BEGIN Collected data

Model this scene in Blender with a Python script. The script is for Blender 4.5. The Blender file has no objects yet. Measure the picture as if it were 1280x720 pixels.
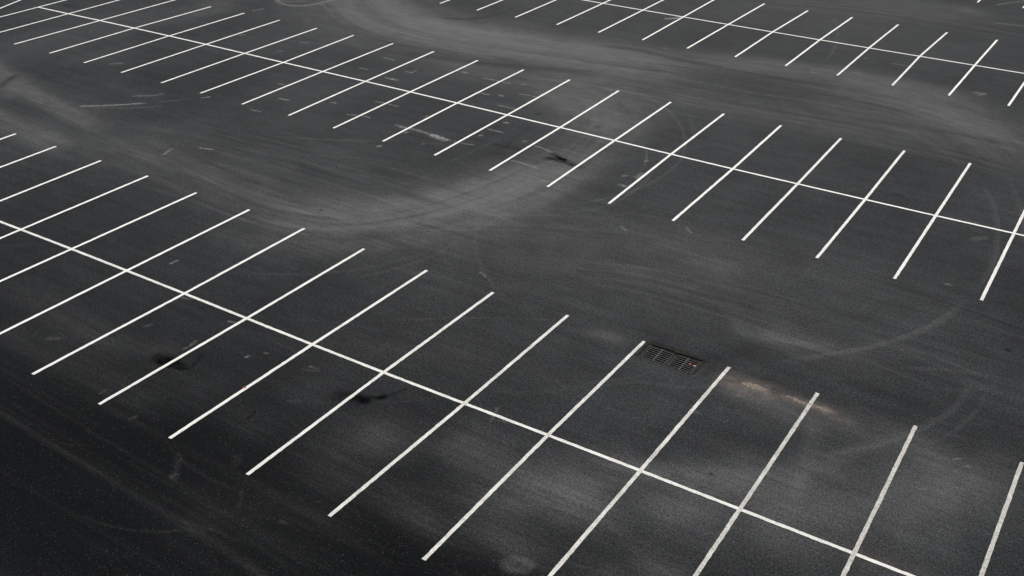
import bpy, bmesh, math, random
import numpy as np
from mathutils import Matrix, Vector

random.seed(7)
rng = np.random.default_rng(7)
scene = bpy.context.scene
col = scene.collection

# ------------------------------------------------------------------ camera
F_PX, YAW, PITCH, ROLL, CAM_H = 1375.0, -0.55465, 0.513597, 0.0147186, 17.825
cy, sy, cp, sp = math.cos(YAW), math.sin(YAW), math.cos(PITCH), math.sin(PITCH)
fwd = np.array([sy * cp, cy * cp, -sp])
rgt = np.array([cy, -sy, 0.0])
upv = np.cross(rgt, fwd)
cr, sr = math.cos(ROLL), math.sin(ROLL)
rgt, upv = cr * rgt + sr * upv, -sr * rgt + cr * upv
cam_data = bpy.data.cameras.new('camera')
cam = bpy.data.objects.new('camera', cam_data)
col.objects.link(cam)
M = Matrix(((rgt[0], upv[0], -fwd[0], 0), (rgt[1], upv[1], -fwd[1], 0),
            (rgt[2], upv[2], -fwd[2], CAM_H), (0, 0, 0, 1)))
cam.matrix_world = M
cam_data.sensor_width = 36.0
cam_data.lens = 36.0 * F_PX / 1280.0
cam_data.clip_start = 0.5
cam_data.clip_end = 8000.0
scene.camera = cam


def W(u, v):
    """survey helper: a spot measured on the photograph -> its place on the flat ground (metres)"""
    d = rgt * ((u - 640) / F_PX) + upv * (-(v - 360) / F_PX) + fwd
    t = CAM_H / -d[2]
    return (d[0] * t, d[1] * t)


# ------------------------------------------------------------------ helpers
def tag(o, label=None, cat=None, group=None, kind=None):
    if label: o['label'] = label
    if cat: o['category'] = cat
    if group: o['group'] = group
    if kind: o['kind'] = kind
    return o


def link_mesh(name, verts, faces, mat, loc=(0, 0, 0), parent=None, smooth=False):
    me = bpy.data.meshes.new(name)
    me.from_pydata([tuple(v) for v in verts], [], faces)
    me.update()
    if mat: me.materials.append(mat)
    if smooth:
        for p in me.polygons: p.use_smooth = True
    o = bpy.data.objects.new(name, me)
    o.location = loc
    if parent: o.parent = parent
    col.objects.link(o)
    return o


def box_into(V, Fc, x0, x1, y0, y1, z0, z1, top_inset=0.0):
    b = len(V)
    t = top_inset
    V += [(x0, y0, z0), (x1, y0, z0), (x1, y1, z0), (x0, y1, z0),
          (x0 + t, y0 + t, z1), (x1 - t, y0 + t, z1), (x1 - t, y1 - t, z1), (x0 + t, y1 - t, z1)]
    Fc += [(b, b + 3, b + 2, b + 1), (b + 4, b + 5, b + 6, b + 7), (b, b + 1, b + 5, b + 4),
           (b + 1, b + 2, b + 6, b + 5), (b + 2, b + 3, b + 7, b + 6), (b + 3, b, b + 4, b + 7)]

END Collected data

__Aim__. Every line from the start of the listing above through the line with "col = scene.collection" should be repeated exactly; skip the pictures and add nothing else.

__Answer below__.
Model this scene in Blender with a Python script. The script is for Blender 4.5. The Blender file has no objects yet. Measure the picture as if it were 1280x720 pixels.
import bpy, bmesh, math, random
import numpy as np
from mathutils import Matrix, Vector

random.seed(7)
rng = np.random.default_rng(7)
scene = bpy.context.scene
col = scene.collection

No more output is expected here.